In: Finance
Choose a publicly traded company and analyze the financial statements based on the various ratios discussed in concept 5 (leverage, debt to equity, liquidity ratios, etc.). Provide an overview of how financially healthy the company is and predictions for the future of the company.
Answer: Ratios- Are the indicators of financial performance of a company.
Types of Ratios:
Profitability ratios- Are calculated and used to measure how much, a company is profitable in its existing product or service.
Liquidity ratios- Are calculated and used to measure how much, a company is liquid and can it meet its short term capital needs and obligation.
Solvency ratios- Are calculated and used to know whether a company is able to meet its long term obligation (debt).
Ratio Analysis: I am taking Apple Inc. as a publicly traded company.

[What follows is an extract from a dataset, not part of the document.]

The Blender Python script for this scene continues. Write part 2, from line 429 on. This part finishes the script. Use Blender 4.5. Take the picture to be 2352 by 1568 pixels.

Its symbol is AAPL.
Profitability:
(1): Its net profit margin is 23.68% (as on Dec. 2018). It shows that company is profitable.
Net profit margin = Net profit / Sales
(2): Its ROE is 16.93% (as on Dec. 2018). ROE is the return on shareholder's equity.
ROE = Net profit / Shareholder's equity
Liquidity:
(1): Its current ratio is 1.30 (as on Dec. 2018). It shows that company is liquid. Ratio above 1 is good. Current ratio is the best measure of liquidity.
Current ratio = Current assets / Current liabilities
(2): Quick ratio- It is 1.25 (as on Dec. 2018). It shows company has good amount of liquid assets that can be easily converted into cash if needed.
Quick ratio = Liquid assets / Current liabilities
Solvency:
(1): Its debt to equity ratio is 2.17 (as on Dec. 2018). It shows that company has heavy debt. Ratio below .50 is good.
Debt to equity ratio = Total liabilities / Total equity
(2): Its debt to asset ratio is .68 (as on Dec. 2018). It shows the amount of assets, financed by debt.
Debt to asset ratio = Total liabilities / Total assets
Conclusion- Overall financial health of Apple Inc. is good, company has good profitability and liquidity position but heavy debt.